## BEGIN Source data

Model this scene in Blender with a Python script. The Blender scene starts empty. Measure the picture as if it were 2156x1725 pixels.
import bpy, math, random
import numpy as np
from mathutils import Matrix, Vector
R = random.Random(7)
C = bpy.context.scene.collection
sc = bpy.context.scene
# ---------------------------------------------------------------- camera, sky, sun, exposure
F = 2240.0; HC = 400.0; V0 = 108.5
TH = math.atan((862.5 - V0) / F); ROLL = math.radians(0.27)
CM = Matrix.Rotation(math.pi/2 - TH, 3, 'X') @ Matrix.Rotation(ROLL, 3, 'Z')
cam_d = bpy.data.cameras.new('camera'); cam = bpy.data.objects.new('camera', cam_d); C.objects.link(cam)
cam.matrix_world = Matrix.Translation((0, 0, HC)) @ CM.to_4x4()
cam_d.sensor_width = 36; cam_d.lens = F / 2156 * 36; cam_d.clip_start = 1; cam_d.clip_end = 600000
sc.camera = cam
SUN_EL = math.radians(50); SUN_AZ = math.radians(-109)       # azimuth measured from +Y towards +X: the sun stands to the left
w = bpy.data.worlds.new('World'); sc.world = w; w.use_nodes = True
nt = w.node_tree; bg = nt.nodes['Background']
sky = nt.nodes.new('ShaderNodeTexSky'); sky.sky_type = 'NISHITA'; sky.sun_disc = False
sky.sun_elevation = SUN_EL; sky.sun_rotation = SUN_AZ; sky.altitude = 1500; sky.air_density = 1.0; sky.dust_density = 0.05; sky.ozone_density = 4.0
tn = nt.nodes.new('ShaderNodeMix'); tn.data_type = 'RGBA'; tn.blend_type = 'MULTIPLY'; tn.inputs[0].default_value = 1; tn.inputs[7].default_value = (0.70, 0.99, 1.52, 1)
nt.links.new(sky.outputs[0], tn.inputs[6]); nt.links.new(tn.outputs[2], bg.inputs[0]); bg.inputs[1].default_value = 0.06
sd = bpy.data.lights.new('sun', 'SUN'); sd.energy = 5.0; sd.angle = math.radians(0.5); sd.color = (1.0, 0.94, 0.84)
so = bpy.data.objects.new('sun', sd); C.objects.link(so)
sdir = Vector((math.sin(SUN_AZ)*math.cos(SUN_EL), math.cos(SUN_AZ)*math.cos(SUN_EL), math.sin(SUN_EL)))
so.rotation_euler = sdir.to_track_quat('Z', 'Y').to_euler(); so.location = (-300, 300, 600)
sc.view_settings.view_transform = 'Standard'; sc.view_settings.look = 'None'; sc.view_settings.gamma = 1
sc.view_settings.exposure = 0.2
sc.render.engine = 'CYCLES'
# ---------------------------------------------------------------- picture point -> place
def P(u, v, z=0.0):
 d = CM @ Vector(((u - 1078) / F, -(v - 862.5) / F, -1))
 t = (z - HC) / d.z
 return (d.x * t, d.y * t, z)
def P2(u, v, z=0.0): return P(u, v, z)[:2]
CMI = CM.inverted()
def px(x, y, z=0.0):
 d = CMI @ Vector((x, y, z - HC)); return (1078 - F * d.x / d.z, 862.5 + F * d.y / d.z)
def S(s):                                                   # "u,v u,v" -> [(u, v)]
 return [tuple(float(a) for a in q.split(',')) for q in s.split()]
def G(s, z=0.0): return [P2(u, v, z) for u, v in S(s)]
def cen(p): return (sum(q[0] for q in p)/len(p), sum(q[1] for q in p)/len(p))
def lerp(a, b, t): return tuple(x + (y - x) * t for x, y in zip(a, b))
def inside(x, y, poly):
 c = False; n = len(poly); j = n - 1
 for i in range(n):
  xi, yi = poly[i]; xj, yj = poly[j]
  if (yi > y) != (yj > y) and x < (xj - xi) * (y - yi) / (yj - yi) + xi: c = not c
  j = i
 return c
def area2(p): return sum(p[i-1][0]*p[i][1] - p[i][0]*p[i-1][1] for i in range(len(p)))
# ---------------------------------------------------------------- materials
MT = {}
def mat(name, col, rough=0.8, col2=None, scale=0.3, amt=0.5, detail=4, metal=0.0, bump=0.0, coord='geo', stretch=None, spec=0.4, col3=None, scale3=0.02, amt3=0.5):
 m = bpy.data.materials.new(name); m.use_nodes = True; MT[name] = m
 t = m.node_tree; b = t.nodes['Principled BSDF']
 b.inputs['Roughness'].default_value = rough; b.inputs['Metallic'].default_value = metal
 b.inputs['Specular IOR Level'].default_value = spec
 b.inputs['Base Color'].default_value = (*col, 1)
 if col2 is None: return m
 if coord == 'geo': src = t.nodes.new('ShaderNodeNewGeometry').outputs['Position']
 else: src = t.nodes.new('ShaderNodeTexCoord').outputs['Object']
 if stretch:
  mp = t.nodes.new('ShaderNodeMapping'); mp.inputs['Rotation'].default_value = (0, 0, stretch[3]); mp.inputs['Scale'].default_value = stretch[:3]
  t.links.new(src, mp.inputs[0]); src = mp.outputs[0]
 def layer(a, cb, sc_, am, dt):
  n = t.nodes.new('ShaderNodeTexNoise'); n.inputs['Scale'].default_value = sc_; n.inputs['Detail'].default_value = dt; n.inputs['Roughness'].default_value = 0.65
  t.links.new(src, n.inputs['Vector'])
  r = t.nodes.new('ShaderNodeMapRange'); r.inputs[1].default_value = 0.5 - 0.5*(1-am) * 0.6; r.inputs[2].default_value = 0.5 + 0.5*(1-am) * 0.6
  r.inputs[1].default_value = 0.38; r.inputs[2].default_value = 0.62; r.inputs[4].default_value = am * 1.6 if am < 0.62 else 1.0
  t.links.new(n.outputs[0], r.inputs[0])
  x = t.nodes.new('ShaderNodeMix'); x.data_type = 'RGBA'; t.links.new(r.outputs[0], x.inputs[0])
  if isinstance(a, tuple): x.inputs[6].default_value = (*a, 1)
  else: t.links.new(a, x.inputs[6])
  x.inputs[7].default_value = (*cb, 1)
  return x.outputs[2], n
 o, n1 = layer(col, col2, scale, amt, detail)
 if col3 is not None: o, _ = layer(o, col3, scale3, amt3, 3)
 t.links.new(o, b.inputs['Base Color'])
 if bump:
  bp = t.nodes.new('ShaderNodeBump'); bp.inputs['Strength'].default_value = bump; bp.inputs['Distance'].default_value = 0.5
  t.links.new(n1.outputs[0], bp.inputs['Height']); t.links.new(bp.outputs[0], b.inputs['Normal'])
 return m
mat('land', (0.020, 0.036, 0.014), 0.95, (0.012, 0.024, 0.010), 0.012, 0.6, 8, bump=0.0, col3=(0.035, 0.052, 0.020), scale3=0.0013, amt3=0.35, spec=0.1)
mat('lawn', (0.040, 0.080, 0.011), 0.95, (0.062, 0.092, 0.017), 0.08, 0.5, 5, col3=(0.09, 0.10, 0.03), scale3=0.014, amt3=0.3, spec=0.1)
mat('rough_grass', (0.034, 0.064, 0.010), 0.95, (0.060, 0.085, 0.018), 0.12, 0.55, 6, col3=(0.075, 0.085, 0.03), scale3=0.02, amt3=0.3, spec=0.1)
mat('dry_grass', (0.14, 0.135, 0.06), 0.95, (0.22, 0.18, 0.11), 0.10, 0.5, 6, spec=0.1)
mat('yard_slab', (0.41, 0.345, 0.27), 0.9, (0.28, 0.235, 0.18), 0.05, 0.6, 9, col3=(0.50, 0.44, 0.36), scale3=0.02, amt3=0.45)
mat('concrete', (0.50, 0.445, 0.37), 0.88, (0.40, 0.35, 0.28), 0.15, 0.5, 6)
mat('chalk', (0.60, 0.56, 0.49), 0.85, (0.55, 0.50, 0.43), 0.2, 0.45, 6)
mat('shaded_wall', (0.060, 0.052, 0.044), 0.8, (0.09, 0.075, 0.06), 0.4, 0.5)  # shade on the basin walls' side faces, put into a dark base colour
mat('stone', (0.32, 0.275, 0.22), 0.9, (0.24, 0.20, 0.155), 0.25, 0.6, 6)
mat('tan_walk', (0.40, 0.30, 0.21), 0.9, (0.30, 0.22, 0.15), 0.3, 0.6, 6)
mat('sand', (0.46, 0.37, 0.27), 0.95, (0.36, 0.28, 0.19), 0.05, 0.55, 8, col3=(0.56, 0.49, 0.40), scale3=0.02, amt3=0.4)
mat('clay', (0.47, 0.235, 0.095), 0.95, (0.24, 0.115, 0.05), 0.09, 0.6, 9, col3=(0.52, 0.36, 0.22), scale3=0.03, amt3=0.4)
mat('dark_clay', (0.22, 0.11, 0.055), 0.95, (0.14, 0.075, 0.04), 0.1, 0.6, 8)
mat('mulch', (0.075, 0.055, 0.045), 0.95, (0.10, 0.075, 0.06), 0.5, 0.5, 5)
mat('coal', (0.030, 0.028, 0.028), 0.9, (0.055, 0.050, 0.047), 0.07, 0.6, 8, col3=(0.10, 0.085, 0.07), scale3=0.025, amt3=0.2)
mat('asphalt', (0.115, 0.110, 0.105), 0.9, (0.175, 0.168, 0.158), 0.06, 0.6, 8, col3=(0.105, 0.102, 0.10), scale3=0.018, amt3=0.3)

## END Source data

The exercise: Track down all lines above with the string "scene" and copy them.

Output for this task:
Model this scene in Blender with a Python script. The Blender scene starts empty. Measure the picture as if it were 2156x1725 pixels.
C = bpy.context.scene.collection
sc = bpy.context.scene